Scientists’ theories such as Einstein’s relativity and string theory mock up mathematical worlds where linear and multidimensional time travel are a reality.
Relativity offers a one-dimensional pathway for time travel. Regular physics classes teach the possibility of slowing time down at high speeds, but the theory actually offers much more possibility than fast forwarding to the future. Einstein’s relativity theory defines time as the fourth dimension, so space and time can be folded back on themselves — similar to folding a piece of paper.
“According to Einstein, an example of that is a wormhole, folding it so much you end in the past,” Blondin said.
String theory is an attempt to bring quantum physics and relativity together, according to Blondin. String theory supports the view that the universe is made of multiple dimensions and opening a porthole between these dimensions could cross time barriers.
Blondin pointed out the movie Contact as a good example.
“The premise in Contact is they created this doorway with a huge amount of energy, and it looked like she just fell through, but to her it was as though she went somewhere else,” he said.
Beyond the physical aspects of time travel are the philosophical problems that could arise if people went back to the future.
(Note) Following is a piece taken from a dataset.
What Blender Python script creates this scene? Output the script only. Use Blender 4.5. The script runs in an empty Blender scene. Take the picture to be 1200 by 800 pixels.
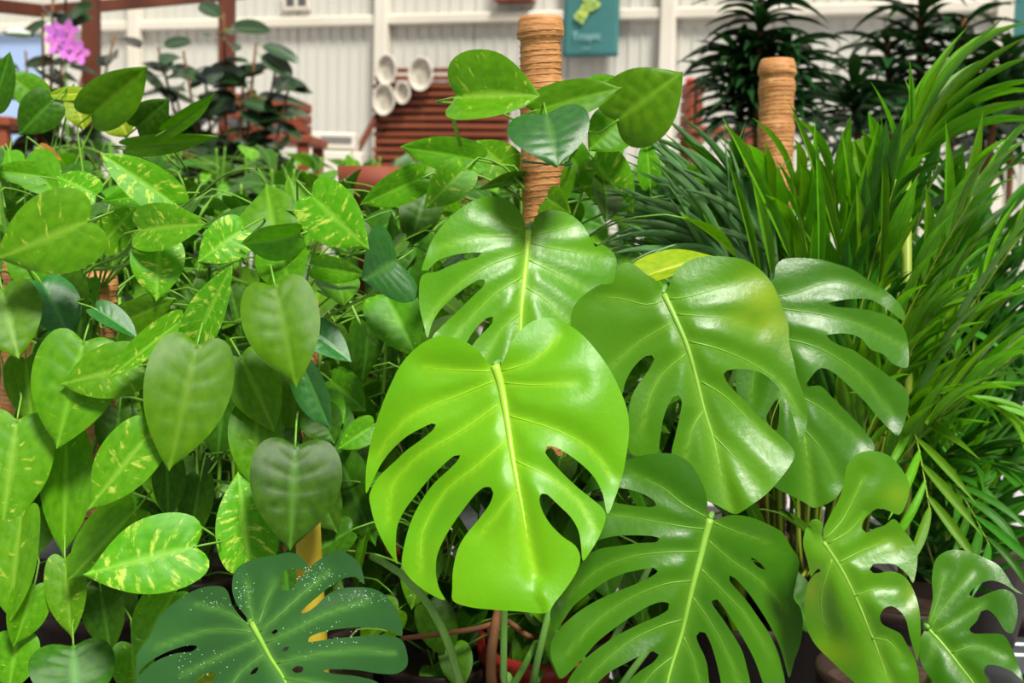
import bpy, math, random
import numpy as np
from mathutils import Vector, Matrix, noise
from mathutils.geometry import delaunay_2d_cdt
random.seed(7)
C = bpy.context.scene.collection
# ---------------------------------------------------------------- camera
F = 1500.0
PITCH = math.radians(-6.0); ROLL = math.radians(1.6)
CAM = Vector((0.0, 0.0, 1.5))
cd = bpy.data.cameras.new('camera'); cam = bpy.data.objects.new('camera', cd); C.objects.link(cam)
RC = Matrix.Rotation(math.radians(90)+PITCH, 3, 'X') @ Matrix.Rotation(ROLL, 3, 'Z')
cam.matrix_world = Matrix.Translation(CAM) @ RC.to_4x4()
cd.sensor_width = 36.0; cd.lens = 36.0*F/1200.0; cd.clip_end = 200
cd.dof.use_dof = True; cd.dof.focus_distance = 1.5; cd.dof.aperture_fstop = 6.3
bpy.context.scene.camera = cam
# ---------------------------------------------------------------- light
W = bpy.data.worlds.new('sky'); bpy.context.scene.world = W; W.use_nodes = True
bg = W.node_tree.nodes['Background']; bg.inputs[0].default_value = (0.92, 0.96, 1.0, 1); bg.inputs[1].default_value = 0.5
sd = bpy.data.lights.new('sun', 'SUN'); sd.energy = 5.4; sd.angle = math.radians(14); sd.color = (1.0, 0.96, 0.88)
so = bpy.data.objects.new('sun', sd); C.objects.link(so)
so.rotation_euler = Vector((0.30, -0.62, 1.0)).to_track_quat('Z', 'Y').to_euler()
vs = bpy.context.scene.view_settings
vs.view_transform = 'Standard'; vs.look = 'None'; vs.exposure = 0.12; vs.gamma = 1.0; vs.use_curve_mapping = False

# ---------------------------------------------------------------- helpers
def P(px, py, d):                      # where the point seen at (px,py) of the photograph stands, at depth d
    return CAM + RC @ Vector(((px-600.0)/F*d, -(py-400.0)/F*d, -d))
RCn = np.array(RC)
def PN(p, d):                          # the same for arrays
    x = (p[:,0]-600.0)/F*d; y = -(p[:,1]-400.0)/F*d
    return np.stack([x, y, -d], 1) @ RCn.T + np.array(CAM)
def srgb(r, g, b):
    f = lambda c: (c/255/12.92) if c/255 <= .04045 else ((c/255+.055)/1.055)**2.4
    return (f(r), f(g), f(b), 1)
def tag(o, label=None, cat=None, group=None, kind=None):
    if label: o['label'] = label
    if cat: o['category'] = cat
    if group: o['group'] = group
    if kind: o['kind'] = kind
    return o
def empty(name, loc, label=None, cat=None, group=None, rz=0):
    o = bpy.data.objects.new(name, None); C.objects.link(o); o.location = loc; o.rotation_euler = (0, 0, rz)
    o.empty_display_size = .05
    return tag(o, label, cat, group)
def mesh_obj(name, verts, faces, mat, parent=None, smooth=True, M=None):
    me = bpy.data.meshes.new(name)
    me.from_pydata([tuple(v) for v in verts], [], faces)
    if mat: me.materials.append(mat)
    if smooth: me.shade_smooth()
    me.update()
    o = bpy.data.objects.new(name, me); C.objects.link(o)
    if parent: o.parent = parent
    if M is not None: o.matrix_local = M
    return o
def link(name, me, parent=None, M=None):
    o = bpy.data.objects.new(name, me); C.objects.link(o)
    if parent: o.parent = parent
    if M is not None: o.matrix_local = M
    return o
class MB:
    def __init__(s): s.v = []; s.f = []
    def add(s, v, f):
        n = len(s.v); s.v += [Vector(x) for x in v]; s.f += [tuple(i+n for i in q) for q in f]; return s
    def box(s, c, sz, R=None, bev=0.0):
        x, y, z = sz[0]/2, sz[1]/2, sz[2]/2
        if bev <= 0:
            v = [Vector((a*x, b*y, c2*z)) for c2 in (-1, 1) for b in (-1, 1) for a in (-1, 1)]
            f = [(0,2,3,1),(4,5,7,6),(0,1,5,4),(2,6,7,3),(0,4,6,2),(1,3,7,5)]
        else:                          # chamfered outline extruded, ends inset
            b = bev; prof = [(x-b,-y),(x,-y+b),(x,y-b),(x-b,y),(-x+b,y),(-x,y-b),(-x,-y+b),(-x+b,-y)]
            ins = [(px*(1-b/x*.9), py*(1-b/y*.9)) for px, py in prof]
            v = [Vector((p[0],p[1],-z)) for p in ins]+[Vector((p[0],p[1],-z+b)) for p in prof]+[Vector((p[0],p[1],z-b)) for p in prof]+[Vector((p[0],p[1],z)) for p in ins]
            f = [tuple(range(7,-1,-1)), tuple(range(24,32))]
            for r in range(3):
                for i in range(8):
                    j = (i+1) % 8; f.append((r*8+i, r*8+j, r*8+8+j, r*8+8+i))
        if R is not None: v = [R @ p for p in v]
        return s.add([p+Vector(c) for p in v], f)
    def beam(s, a, b, w, h, up=Vector((0,0,1)), bev=0.0):
        a = Vector(a); b = Vector(b); z = (b-a).normalized()
        if abs(z.dot(up)) > .95: up = Vector((0,1,0))
        x = z.cross(up).normalized(); y = z.cross(x)
        R = Matrix((x, y, z)).transposed()
        return s.box((a+b)/2, (w, h, (b-a).length), R, bev)
    def tube(s, pts, rad, n=6, cap=True):
        pts = [Vector(p) for p in pts]; k = len(pts)
        if not hasattr(rad, '__len__'): rad = [rad]*k
        t0 = (pts[1]-pts[0]).normalized(); x = t0.orthogonal().normalized(); v = []
        for i in range(k):
            t = (pts[min(i+1,k-1)]-pts[max(i-1,0)])
            t = t.normalized() if t.length > 1e-9 else t0
            x = (x - t*x.dot(t));
            x = x.normalized() if x.length > 1e-6 else t.orthogonal().normalized()
            y = t.cross(x)
            for j in range(n):
                a = 2*math.pi*j/n; v.append(pts[i] + (x*math.cos(a)+y*math.sin(a))*rad[i])
        f = [(i*n+j, i*n+(j+1)%n, (i+1)*n+(j+1)%n, (i+1)*n+j) for i in range(k-1) for j in range(n)]
        if cap: f += [tuple(range(n-1,-1,-1)), tuple(range((k-1)*n, k*n))]
        return s.add(v, f)
    def lathe(s, prof, n=24, c=(0,0,0)):
        v = [Vector((r*math.cos(2*math.pi*j/n), r*math.sin(2*math.pi*j/n), z))+Vector(c) for r, z in prof for j in range(n)]
        f = [(i*n+j, i*n+(j+1)%n, (i+1)*n+(j+1)%n, (i+1)*n+j) for i in range(len(prof)-1) for j in range(n)]
        return s.add(v, f)
    def build(s, name, mat, parent=None, smooth=True, off=None, M=None):
        v = s.v if off is None else [p-off for p in s.v]
        return mesh_obj(name, v, s.f, mat, parent, smooth, M)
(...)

There are two main paradoxes John Carroll, professor of philosophy, covers in his class on time travel: the “grandfather paradox” and the “self-visitation paradox.”
The grandfather paradox examines what would happen if someone went back in time and killed his or her grandfather before his or her father was born — the problem then arising, how could the killer be born?
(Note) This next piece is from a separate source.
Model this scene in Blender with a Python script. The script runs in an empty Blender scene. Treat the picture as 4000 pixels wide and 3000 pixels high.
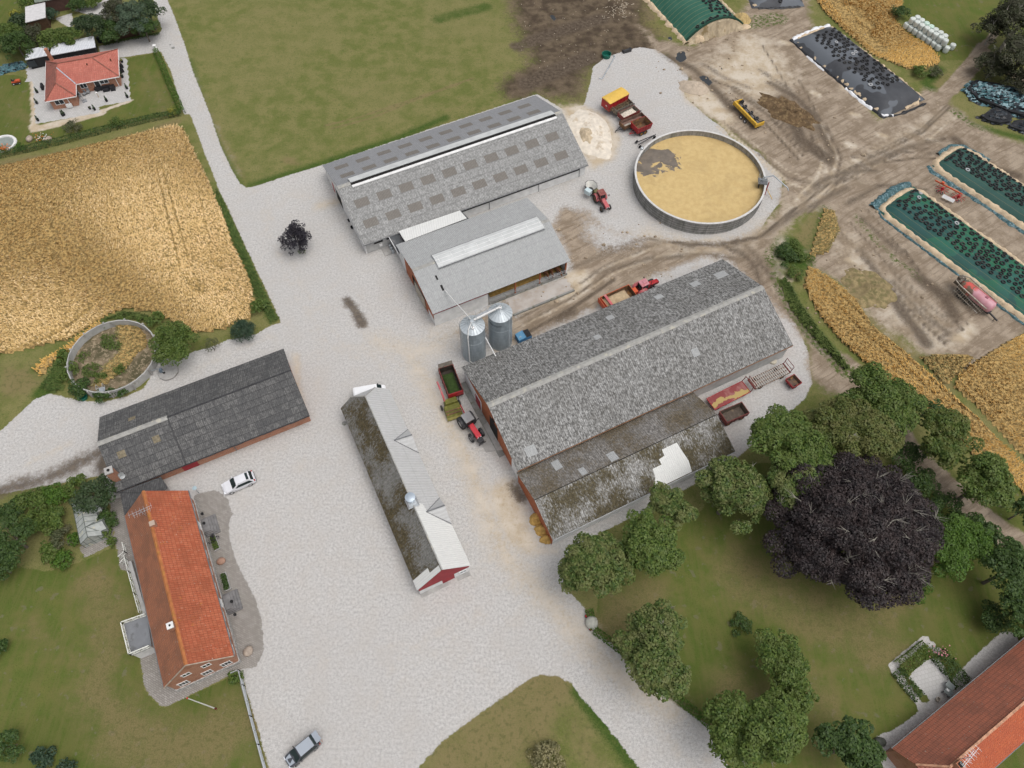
import bpy, math, random
import numpy as np
from mathutils import Vector, Matrix
R = random.Random(11)
RS = np.random.RandomState(5)
PI = math.pi
scene = bpy.context.scene
COL = scene.collection
# ------------------------------------------------------------------ camera
CAM_H, CAM_F, CAM_TH, CAM_RO = 100.0, 2891.89, 1.0422582, 0.0101103
FW = Vector((0, math.cos(CAM_TH), -math.sin(CAM_TH)))
_r0 = Vector((1, 0, 0)); _u0 = _r0.cross(FW)
RT = _r0 * math.cos(CAM_RO) + _u0 * math.sin(CAM_RO)
UP = -_r0 * math.sin(CAM_RO) + _u0 * math.cos(CAM_RO)
EYE = Vector((0, 0, CAM_H))
def P(x, y, z=0.0):
 """photo pixel (4000 x 3000) -> the point of the place at height z"""
 d = FW + RT * ((x - 2000) / CAM_F) - UP * ((y - 1500) / CAM_F)
 return EYE + d * ((z - CAM_H) / d.z)
def V2(x, y, z=0.0):
 """same, from the 2212-pixel overview"""
 return P(x * 1.808318, y * 1.808318, z)
def Vn(pts):
 a = np.array(pts, float) * 1.808318
 d = np.array(FW)[None] + np.array(RT)[None] * ((a[:, :1] - 2000) / CAM_F) - np.array(UP)[None] * ((a[:, 1:] - 1500) / CAM_F)
 t = -CAM_H / d[:, 2:]
 return (d * t)[:, :2]
def make_camera():
 cd = bpy.data.cameras.new('camera'); co = bpy.data.objects.new('camera', cd); COL.objects.link(co)
 m = Matrix((RT, UP, -FW)).transposed().to_4x4(); m.translation = EYE
 co.matrix_world = m
 cd.sensor_width = 36.0; cd.lens = CAM_F / 4000 * 36.0
 cd.clip_start = 0.5; cd.clip_end = 6000
 scene.camera = co
make_camera()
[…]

The self-visitation paradox plays the mind game that if someone went back in a time machine he could visit himself.
“If I went back in time and I was sitting down, but I do not sit down, I watch standing — then at the same time I am both sitting and standing — and that is impossible, right?” Carroll said.
These examples focus mainly on a one-dimensional travel experience, meaning a person can only travel forward and backward in one pathway. But with the introduction of string theory became the possibility of a multidimensional universe and multidimensional time travel.
Samuel Harward, a senior in mechanical engineering, is working on an honors independent study on multidimensional time travel.
“It is branching,” he said. “Every option that could occur does occur, so whatever path you take is what you are experiencing.”
This possibility of a “multi-verse” can lead to an identity paradox — the problem that if infinite world options of a person exist, which option is actually the person? Where does his or her identity exist?
Harward also finds time travel as a way to explore the idea of free will.
“Time travel is a good tool for free will scenarios — if this will happen would this happen and so forth,” he said.
Common misconceptions about time travel derive from science-fiction literature and movies where people drive in a car and flash out of sight. People see the commercialization and automatically think the science is impossible, but there are respected scientists around the country working on time travel.
“Most of my students are thinking Back to the Future or Bill and Ted’s ,” Carroll said. “And they are surprised to see that physicists take it seriously now. There is a professor [Ronald Mallet] at the University of Connecticut who is claiming to be building a machine to go backward.”
There are still many hurdles in science and the philosophy to keep experts busy, especially as the possibility of time travel becomes closer to reality.
“This is where science and philosophy collide,” Blondin said.